La seconde partie est consacrée à la Symphonie n° 1 en ré majeur de Gustav Mahler, sous-titrée « Titan » en référence au roman de Jean-Paul. Carrément « descendue en flamme » à sa création (un journal l’a qualifiée de « vulgaire et insensée ») cette partition est devenue la plus jouée, la plus appréciée des symphonies de Mahler. Jaap van Zweden aborde l’œuvre comme une vaste pièce de musique de chambre pour grand orchestre, avec une énergie impressionnante. Aussi tonitruante que puissent être certains accents, cette lecture prend soin de ménager de subtiles nuances : un decrescendo soudain ici, un phrasé souligné là…

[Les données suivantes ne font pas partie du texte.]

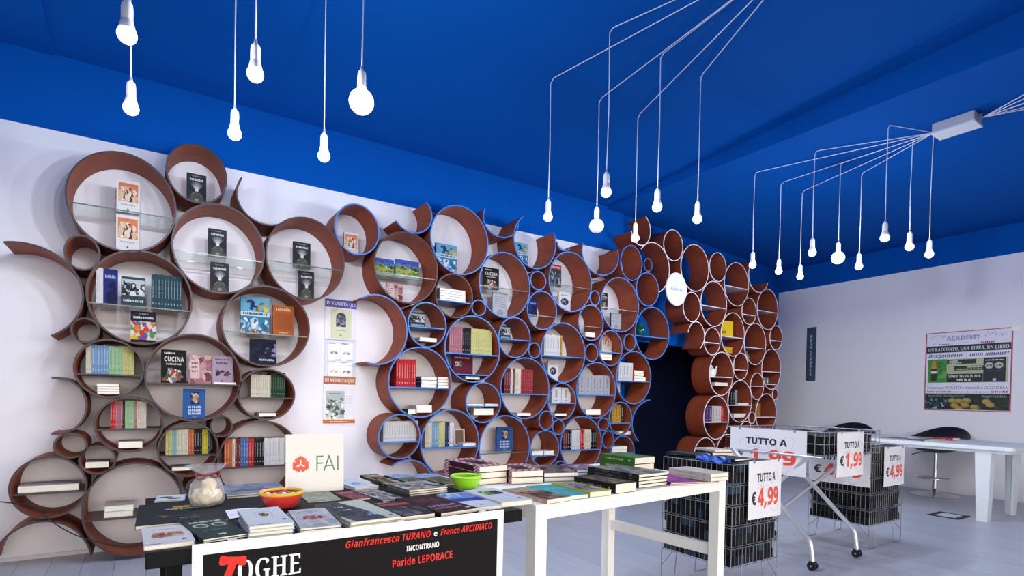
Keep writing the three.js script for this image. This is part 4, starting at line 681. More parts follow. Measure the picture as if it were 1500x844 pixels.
// bowls of sweets
function bowl(x, z, y, r, h, outside, inside, label) {
  const o = thing('bowl', label, 'bowl', [x, y, z]);
  part('body', lathe([[0, 0], [r * 0.62, 0], [r * 0.7, 0.004], [r * 0.9, h * 0.55], [r, h * 0.86], [r - 0.004, h * 0.86], [r * 0.86, h * 0.5], [r * 0.64, 0.008], [0, 0.007]], 40), outside, o);
  part('rim', lathe([[r - 0.006, h * 0.8], [r + 0.001, h * 0.8], [r + 0.003, h * 0.9], [r, h], [r - 0.005, h], [r - 0.008, h * 0.86]], 40), inside, o);
  return o;
}
function candies(x, z, y, r, n, list, where) {
  const geo = [new THREE.SphereGeometry(0.011, 12, 8).scale(1.3, 0.8, 1), new THREE.CapsuleGeometry(0.008, 0.014, 4, 8).rotateZ(1.4)];
  for (let i = 0; i < n; i++) {
    const [name, hex] = list[i % list.length], a = i * 2.4, q = r * Math.sqrt((i + 0.4) / n), o = thing('wrapped_sweet', `small ${name} wrapped sweet lying in ${where}`, 'sweet', [x + q * Math.cos(a), y + 0.006 * rnd(), z + q * Math.sin(a)], rnd() * 3, 'sweets in ' + where);
    part('candy', geo[i % 2], std(hex, 0.3), o);
    part('wrapper_end', [new THREE.ConeGeometry(0.006, 0.01, 6, 1, true).rotateZ(1.57).translate(0.019, 0, 0), new THREE.ConeGeometry(0.006, 0.01, 6, 1, true).rotateZ(-1.57).translate(-0.019, 0, 0)], std(hex, 0.3, 0, { side: THREE.DoubleSide }), o);
  }
}
bowl(0.425, 2.865, TT, 0.077, 0.062, std(0xd83a36, 0.35), std(0xf0b23a, 0.35), 'red plastic bowl with a yellow rim full of sweets on the black table');
candies(0.425, 2.865, TT + 0.044, 0.052, 14, [['white', 0xf2efe9], ['green', 0x4f9a4c], ['red', 0xa8332e], ['brown', 0x5a3626]], 'the red and yellow bowl');
bowl(1.25, 2.79, TT, 0.072, 0.06, std(0x8fd42c, 0.3), std(0xa4e03c, 0.3), 'bright green plastic bowl in front of the plaid books');
candies(1.25, 2.79, TT + 0.036, 0.045, 8, [['yellow', 0xe8d23a], ['orange', 0xe08a3a], ['red', 0xc8402e]], 'the bright green bowl');
// small printed sheet beside the emblem books
tag(Object.assign(part('leaflet', faceQuad(0.11, 0.15, 0.002, 0.0008, 6).rotateX(-Math.PI / 2), std(0xffffff, 0.7, 0, { map: canvasTex(128, 180, (c) => { c.fillStyle = '#e3e5ee'; c.fillRect(0, 0, 128, 180); blobs(c, 60, 30, 50, 40, ['#6f6fb8', '#8a8ac8'], 7, 12); marks(c, 14, 100, 100, 8, '#9aa0ae', 9); marks(c, 14, 120, 80, 8, '#9aa0ae', 7); }) }), scene), { name: 'leaflet' }), 'pale leaflet with a purple stamp beside the red and yellow bowl', 'leaflet').position.set(0.29, TT + 0.003, 2.93);

// ---------------------------------------------------------------- price signs
function priceTex(w, h, price, comma) {
  return canvasTex(w, h, (c) => {
    c.fillStyle = '#dcdce2'; c.fillRect(0, 0, w, h);
    c.strokeStyle = 'rgba(176,178,192,0.55)'; c.lineWidth = 5; for (let i = 0; i < 6; i++) { c.beginPath(); c.ellipse(w * (0.2 + 0.6 * hash(i, 3)), h * (0.3 + 0.5 * hash(i, 5)), w * 0.12, h * 0.12, i, 0, 5); c.stroke(); }
    const put = (s, cx, y, width, size, col) => { c.font = `bold ${size}px sans-serif`; c.textAlign = 'center'; c.fillStyle = col; const m = c.measureText(s).width; c.save(); c.translate(cx, y); c.scale(width / m, 1); c.fillText(s, 0, 0); c.lineWidth = size * 0.035; c.strokeStyle = col; c.strokeText(s, 0, 0); c.restore(); };
    put('TUTTO A', w * 0.5, h * 0.36, w * 0.54, h * 0.2, '#1f1f25');
    put('€', w * 0.15, h * 0.75, w * 0.13, h * 0.3, '#1f1f25');
    put(price, w * 0.58, h * 0.78, w * 0.62, h * 0.42, '#dd4a2f');
  });
}
const P499 = priceTex(380, 380, '4,99'), P199 = priceTex(380, 380, '1,99'), P199W = priceTex(640, 400, '1,99'), P499W = priceTex(640, 400, '4,99');
function priceSign(map, w, h, pos, turn, label, curve = 0.008) {
  const o = thing('price_sign', label, 'price sign', pos, turn);
  part('sheet', faceQuad(w, h, curve, 0.0008, 14, curve * 0.5).translate(0, -h / 2, 0), std(0xffffff, 0.55, 0, { map }), o);
  for (const s of [-1, 1]) part('clip', rbox(s * w * 0.36 - 0.008, s * w * 0.36 + 0.008, -0.014, 0.006, -0.006, 0.008, 0.001, 1), M.wire, o);
}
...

Le chef d’orchestre néerlandais Jaap van Zweden – Photo Classictoulouse –

Ainsi, le premier mouvement, d’une savante complexité, s’illumine peu à peu comme une mosaïque que l’on dévoile. La direction prend le parti d’évoquer le poids d’une danse paysanne et débridée dans le deuxième mouvement. Le solo de contrebasse qui ouvre le troisième volet se moque de la marche funèbre qu’il est censé accompagner sur le thème de Frère Jacques (Bruder Martin en allemand). Solennité et interventions comiques ou curieuses de nombreux instruments solistes. Le final Stürmisch bewegt (Orageux et animé) s’ouvre sur l’un des plus impressionnants fortissimi de l’histoire de la musique. La vigueur orchestrale s’accompagne d’un développement presque rhétorique des thèmes. Là aussi les séquences cataclysmiques alternent avec les espaces de méditation. L’intervention décidemment impertinente du chant du coucou ponctue l’ensemble du développement. L’apothéose finale, habilement conduite, déclenche une acclamation enthousiaste du public.

L’Orchestre et le chef prolongent la soirée avec un bis tout feu tout flamme. La Danse slave n° 8, d’Antonín Dvořák, conclut le concert avec panache.

Serge Chauzy

Programme du concert donné le 28 février 2024 à 20 h à la Halle aux Grains de Toulouse

  • Daniel Lo Ting-cheung : Asterismal Dance
  • Sergueï Rachmaninov : Rhapsodie sur un thème de Paganini
  • Gustav Mahler : Symphonie n°1 en ré majeur, Titan.